Mercedes-Benz says it will outsource some elements of its future car designs, so that it can focus on green technologies and the future of motoring.

With nearly half of Mercedes-Benz’s entire research and development budget now being spent on technologies like enhanced fuel efficiency, alternate power systems and even autonomous driving, it has been forced to outsource some of its traditional hardware engineering.

Daimler's R&D chief Dr Thomas Weber says that while core engineering functions like safety or chassis architecture will never leave its control, other areas of engineering are not as sacred.

He said the push for internet connectivity and autonomous driving is pushing car-makers to focus on electronics engineering and less on their traditional skills.

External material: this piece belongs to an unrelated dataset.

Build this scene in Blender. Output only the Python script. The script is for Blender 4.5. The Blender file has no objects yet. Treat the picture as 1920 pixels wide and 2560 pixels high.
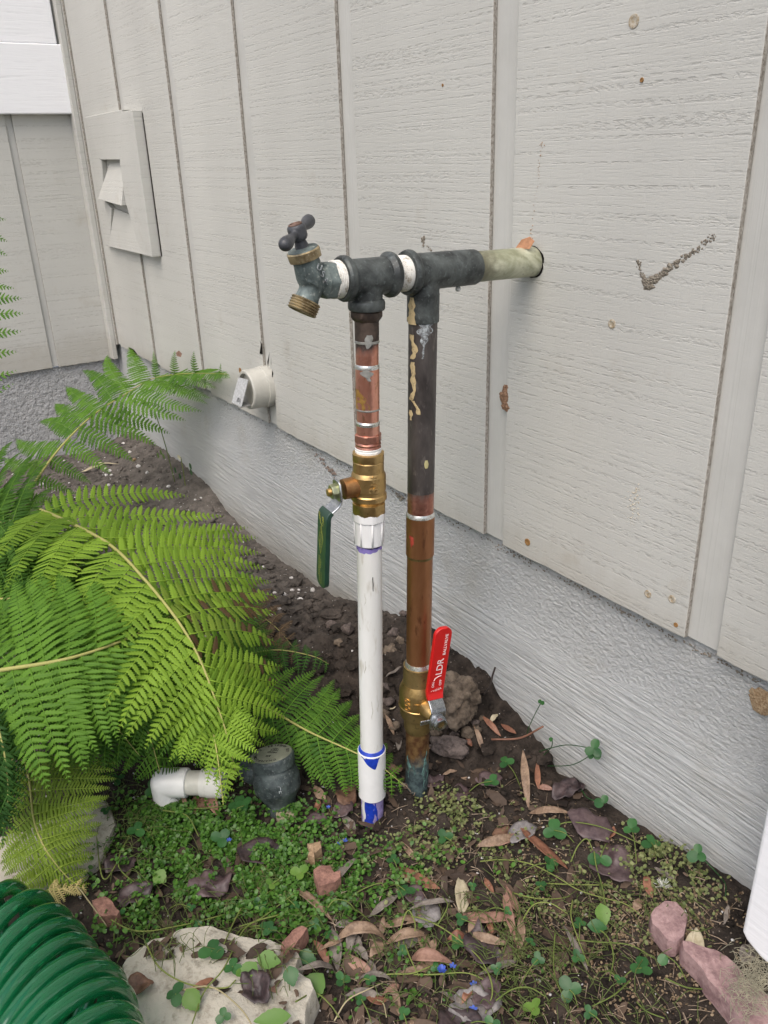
import bpy, bmesh, math, random
import numpy as np
from mathutils import Vector, Matrix, noise as mn
random.seed(7); rng = np.random.default_rng(7)
R = math.radians
S = bpy.context.scene
COL = S.collection

# ------------------------------------------------------------------ camera
PW, PH, FPX = 1920.0, 2560.0, 2048.68
YAW, PIT, ROL = 0.9939, -0.4104, -0.0336
CAM = np.array([0.7214, -0.6188, 0.4464])
LX = -1.563                                   # plane of the left wall
def _axes():
    cy, sy, cp, sp = math.cos(YAW), math.sin(YAW), math.cos(PIT), math.sin(PIT)
    f = np.array([-sy*cp, cy*cp, sp]); r = np.array([cy, sy, 0.]); u = np.cross(r, f)
    cr, sr = math.cos(ROL), math.sin(ROL)
    return r*cr+u*sr, -r*sr+u*cr, f
CR, CU, CF = _axes()
cd = bpy.data.cameras.new('camera'); cam = bpy.data.objects.new('camera', cd); COL.objects.link(cam)
M = Matrix.Identity(4)
for i in range(3):
    M[i][0] = CR[i]; M[i][1] = CU[i]; M[i][2] = -CF[i]; M[i][3] = CAM[i]
cam.matrix_world = M
cd.sensor_fit = 'VERTICAL'; cd.sensor_height = 36; cd.lens = 36*FPX/PH
cd.clip_start = 0.02; cd.clip_end = 400
S.camera = cam

# ------------------------------------------------------------------ light
SUN_EL, SUN_AZ = R(56), R(148)                 # azimuth of the light, from +y clockwise
w = bpy.data.worlds.new('World'); S.world = w; w.use_nodes = True
nt = w.node_tree; nt.nodes.clear()
sky = nt.nodes.new('ShaderNodeTexSky'); sky.sky_type = 'NISHITA'; sky.sun_disc = False
sky.sun_elevation = SUN_EL; sky.sun_rotation = SUN_AZ
sky.air_density = 1.0; sky.dust_density = 4.0; sky.ozone_density = 0.6
bg = nt.nodes.new('ShaderNodeBackground'); bg.inputs[1].default_value = 0.15
wo = nt.nodes.new('ShaderNodeOutputWorld')
nt.links.new(sky.outputs[0], bg.inputs[0]); nt.links.new(bg.outputs[0], wo.inputs[0])
sd = bpy.data.lights.new('sun', 'SUN'); sd.energy = 1.1; sd.angle = R(52); sd.color = (1.0, .985, .95)
sun = bpy.data.objects.new('sun', sd); COL.objects.link(sun)
sv = Vector((math.sin(SUN_AZ)*math.cos(SUN_EL), math.cos(SUN_AZ)*math.cos(SUN_EL), math.sin(SUN_EL)))
sun.rotation_euler = sv.to_track_quat('Z', 'Y').to_euler()
S.view_settings.view_transform = 'Standard'; S.view_settings.look = 'None'
S.view_settings.exposure = 0.40; S.view_settings.gamma = 1; S.view_settings.use_curve_mapping = False
S.render.engine = 'CYCLES'; S.cycles.max_bounces = 8; S.cycles.transparent_max_bounces = 8
S.cycles.use_denoising = True

# ------------------------------------------------------------------ pixel -> point on a real plane
def ray(px, py): return CF + CR*(px-PW/2)/FPX - CU*(py-PH/2)/FPX
def onp(px, py, ax, v):
    d = ray(px, py); t = (v-CAM[ax])/d[ax]; return CAM+d*t
def wall(px, py, y=0.): return onp(px, py, 1, y)
def left(px, py): return onp(px, py, 0, LX)
def gz(px, py, z): return onp(px, py, 2, z)
def proj(P):
    d = np.array(P)-CAM; k = FPX/(d@CF); return PW/2+k*(d@CR), PH/2-k*(d@CU)

# ------------------------------------------------------------------ ground height
_wp = np.array([(-40,-.29),(-1.6,-.265),(-1.3,-.235),(-1.02,-.25),(-.8,-.283),(-.63,-.296),(-.37,-.268),(-.19,-.215),(-.07,-.218),
                (0,-.212),(.03,-.235),(.12,-.272),(.14,-.295),(.26,-.275),(.34,-.262),(.41,-.243),(.6,-.25),(40,-.29)])
def vnoise(x, y, seed=0):
    xi = np.floor(x).astype(np.int64); yi = np.floor(y).astype(np.int64); fx = x-xi; fy = y-yi
    fx = fx*fx*(3-2*fx); fy = fy*fy*(3-2*fy)
    def h(a, b):
        n = (a*374761393 + b*668265263 + seed*974634777) & 0x7fffffff
        n = (n ^ (n >> 13))*1274126177 & 0x7fffffff
        return ((n ^ (n >> 16)) & 0xffff)/65535.0
    return (h(xi, yi)*(1-fx)+h(xi+1, yi)*fx)*(1-fy) + (h(xi, yi+1)*(1-fx)+h(xi+1, yi+1)*fx)*fy
def gh(x, y, fine=True):
    x = np.asarray(x, float); y = np.asarray(y, float)
    b = -.288
    wv = np.exp(-(np.minimum(y-.014, 0)/.085)**2)
    z = b + (np.interp(x, _wp[:, 0], _wp[:, 1])-b)*wv
    z = z + .03*np.exp(-((x+.22)/.2)**2-((y+.12)/.09)**2)
    z = z - .02*np.exp(-((x-.07)**2+(y+.235)**2)/.03**2)
    z = z + (vnoise(x*9, y*9, 1)-.5)*.02
    if fine:
        lump = np.clip(np.exp(-((x+.25)/.35)**2-((y+.1)/.1)**2)+np.exp(-((x-.0)/.12)**2-((y+.06)/.07)**2), 0, 1)
        n1 = 1-2*np.abs(vnoise(x*38+y*5, y*38, 2)-.5); n2 = 1-2*np.abs(vnoise(x*85, y*85+x*9, 3)-.5)
        z = z + (vnoise(x*33, y*33, 4)-.5)*.008 + (vnoise(x*90, y*90, 5)-.5)*.005 + (vnoise(x*210, y*210, 6)-.5)*.0028
        z = z + lump*((n1-.5)*.018+(n2-.5)*.009)
    return z
def G(px, py, dz=0.):
    z = -.285
    for _ in range(6):
        p = gz(px, py, z); z = .5*z+.5*float(gh(p[0], p[1], False))
    if 340 < px < 742 and py > 2352: return Vector(gz(px, py, -.263+dz*.6))     # lies on the pale rock
    p = gz(px, py, z); p[2] = float(gh(p[0], min(p[1], .0), True))+dz if p[1] < .1 else z+dz
    p[1] = min(p[1], .006)
    return Vector(p)

# ------------------------------------------------------------------ materials
def nmat(name):
    m = bpy.data.materials.new(name); m.use_nodes = True; t = m.node_tree; t.nodes.clear()
    o = t.nodes.new('ShaderNodeOutputMaterial'); p = t.nodes.new('ShaderNodeBsdfPrincipled')
    t.links.new(p.outputs[0], o.inputs[0]); return m, t, p, o
def N(t, kind, **kw):
    n = t.nodes.new('ShaderNode'+kind)
    for k, v in kw.items():
        if hasattr(n, k): setattr(n, k, v)
        else: n.inputs[k.replace('_', ' ')].default_value = v
    return n
def L(t, a, ao, b, bi): t.links.new(a.outputs[ao], b.inputs[bi])
def coords(t, scale=(1, 1, 1), rot=(0, 0, 0), kind='Object', off=(0, 0, 0)):
    c = N(t, 'TexCoord'); mp = N(t, 'Mapping'); mp.inputs['Scale'].default_value = scale
    mp.inputs['Rotation'].default_value = rot; mp.inputs['Location'].default_value = off
    L(t, c, kind, mp, 0); return mp
def noise_n(t, src, scale, detail=3, rough=.55, dist=0.):
    n = N(t, 'TexNoise'); n.inputs['Scale'].default_value = scale; n.inputs['Detail'].default_value = detail
    n.inputs['Roughness'].default_value = rough; n.inputs['Distortion'].default_value = dist
    L(t, src, 0, n, 'Vector'); return n
def ramp(t, src, so, stops):
    r = N(t, 'ValToRGB'); e = r.color_ramp.elements
    while len(e) < len(stops): e.new(.5)
    for i, (p, c) in enumerate(stops):
        e[i].position = p; c = (c, c, c) if isinstance(c, (int, float)) else c; e[i].color = (*c, 1)
    t.links.new(src.outputs[so], r.inputs[0]); return r
def mixc(t, fac, a, b, mode='MIX'):
    m = N(t, 'MixRGB'); m.blend_type = mode
    for i, v in ((0, fac), (1, a), (2, b)):
        if isinstance(v, tuple) and not hasattr(v[0], 'outputs'): m.inputs[i].default_value = (*v, 1)
        elif isinstance(v, tuple): t.links.new(v[0].outputs[v[1]], m.inputs[i])
        elif isinstance(v, (int, float)): m.inputs[i].default_value = v
        else: t.links.new(v.outputs[0], m.inputs[i])
    return m
def math_n(t, op, a, b=0.):
    m = N(t, 'Math'); m.operation = op
    for i, v in ((0, a), (1, b)):
        if isinstance(v, (int, float)): m.inputs[i].default_value = v
        else: t.links.new(v.outputs[0], m.inputs[i])
    return m
def bump(t, p, h, dist, strength=1., prev=None):
    b = N(t, 'Bump'); b.inputs['Distance'].default_value = dist; b.inputs['Strength'].default_value = strength
    t.links.new(h.outputs[0], b.inputs['Height'])
    if prev: t.links.new(prev.outputs[0], b.inputs['Normal'])
    t.links.new(b.outputs[0], p.inputs['Normal']); return b

def siding_mat(name, base, axis='x'):
    m, t, p, o = nmat(name)
    h = (1, 1, 1)
    sc = (26, 1, 470) if axis == 'x' else (1, 26, 470)
    sc2 = (260, 1, 30) if axis == 'x' else (1, 260, 30)
    a = noise_n(t, coords(t, sc), 1, 4, .68, .1); b = noise_n(t, coords(t, sc2), 1, 2, .5)
    c = noise_n(t, coords(t, (1, 1, 1)), 520, 2, .6); big = noise_n(t, coords(t, (1, 1, .35)), 3.2, 3)
    band = noise_n(t, coords(t, (2, 1, 17) if axis == 'x' else (1, 2, 17)), 1, 2)
    rws = noise_n(t, coords(t, (2.2, 1, 240) if axis == 'x' else (1, 2.2, 240)), 1, 2, .5, .05); brk = noise_n(t, coords(t, (120, 1, 300) if axis == 'x' else (1, 120, 300)), 1, 3, .65)
    dash = math_n(t, 'MULTIPLY', ramp(t, rws, 0, [(.50, 0.), (.60, 1.)]), ramp(t, brk, 0, [(.47, 0.), (.57, 1.)]))
    saw = math_n(t, 'ADD', math_n(t, 'MULTIPLY', ramp(t, a, 0, [(.34, 0.), (.5, 1.)]), .35), math_n(t, 'MULTIPLY', dash, -1.0)); ver = ramp(t, b, 0, [(.32, 0.), (.45, 1.)])
    hsum = math_n(t, 'ADD', saw, math_n(t, 'MULTIPLY', ver, .30))
    hsum = math_n(t, 'ADD', hsum, math_n(t, 'MULTIPLY', c, .60))
    bump(t, p, hsum, .0010, .38)
    crack = math_n(t, 'MULTIPLY', dash, ramp(t, noise_n(t, coords(t), 6, 4, .7), 0, [(.38, .1), (.62, 1.)]))
    lo = tuple(x*.90 for x in base); hi = tuple(min(1, x*1.05) for x in base)
    col = mixc(t, ramp(t, big, 0, [(.3, 0.), (.7, 1.)]), lo, hi)
    col = mixc(t, math_n(t, 'MULTIPLY', crack, .22), col, (.16, .14, .115))
    # small chips and specks
    sp = N(t, 'TexVoronoi'); sp.inputs['Scale'].default_value = 46; L(t, coords(t), 0, sp, 'Vector')
    spk = ramp(t, sp, 0, [(.045, 1.), (.07, 0.)])
    sel = ramp(t, noise_n(t, coords(t), 21, 1), 0, [(.60, 0.), (.66, 1.)])
    col = mixc(t, math_n(t, 'MULTIPLY', math_n(t, 'MULTIPLY', spk, sel), .75), col, (.72, .70, .66))
    dn = noise_n(t, coords(t, (1, 1, 1)), 11, 5, .7)
    col = mixc(t, math_n(t, 'MULTIPLY', ramp(t, dn, 0, [(.60, 0.), (.78, 1.)]), .35), col, (.34, .29, .21))
    # soil splash and grime along the lower edge
    gs = N(t, 'SeparateXYZ'); L(t, coords(t), 0, gs, 0); gk = math_n(t, 'MULTIPLY', gs, 0.); t.links.new(gs.outputs[2], gk.inputs[0]); gk.inputs[1].default_value = -9.
    gk = math_n(t, 'ADD', math_n(t, 'ADD', gk, .55), math_n(t, 'MULTIPLY', noise_n(t, coords(t, (1, 1, .5)), 26, 5, .72), .9))
    col = mixc(t, math_n(t, 'MULTIPLY', ramp(t, gk, 0, [(.62, 0.), (1.15, 1.)]), .30), col, (.33, .30, .24))
    L(t, col, 0, p, 'Base Color'); p.inputs['Roughness'].default_value = .55
    p.inputs['Specular IOR Level'].default_value = .38
    return m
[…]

“We are spending about 50 per cent of the whole research and development budget on green technologies, but that’s not just engines,” he said.

“That includes the whole investment in engines and transmissions and the drivetrain and in hybrids and lightweight construction and aerodynamics.

“Our target is to reduce the share of R&D spending on this part by standardisation internally and sometimes, from the development point of view, with external suppliers.

“The share [of the R&D budget] in this field has been at a constant level but if we anticipate that the whole budget will grow, the percentage point of this technology will be step-by-step reduced.

“A lot of that is because electronic simulations are making this cheaper than it used to be.”

Mercedes-Benz is already shares engineering resources with Nissan and Renault, in a partnership that produced cars like the SMART fortwo and forfour, and the Renault Twingo.

It has also allowed the companies to have rebodied commercial vehicles, and has seen Mercedes use Renault-built four-cylinder engines in its smaller cars.

Dr Weber says these links will be extended.

“We would never do it outside for platform engineering or development for core models, though, but if it’s an adaptation of a model, for a specific market like China, why not?

“I know the huge amount of money we spend for adaptation because today we use our own subsidiary engineering operation.

“When it comes to a variant of an existing model or a China version or a specific adaptation for a specific country, then why not do it outside?” he asked.

But Dr Weber insists that some areas will remain sacrosanct and in-house, such as new architecture development and safety.

“We will keep new innovations, platform, the first vehicle in the cycle, the first prototyping. That will never leave,” he said.

“Safety is one of the key areas and it’s still a core for our brand. In safety, we have to improve with the passive safety work and that has to include add-on regulations in all marketplaces.

“We still focus on passive safety, but also we are now focusing as much as possible on the active (Collision Prevention Assist) side. It’s only through this that we can reach a new level of safety that hasn’t been seen before,” he said.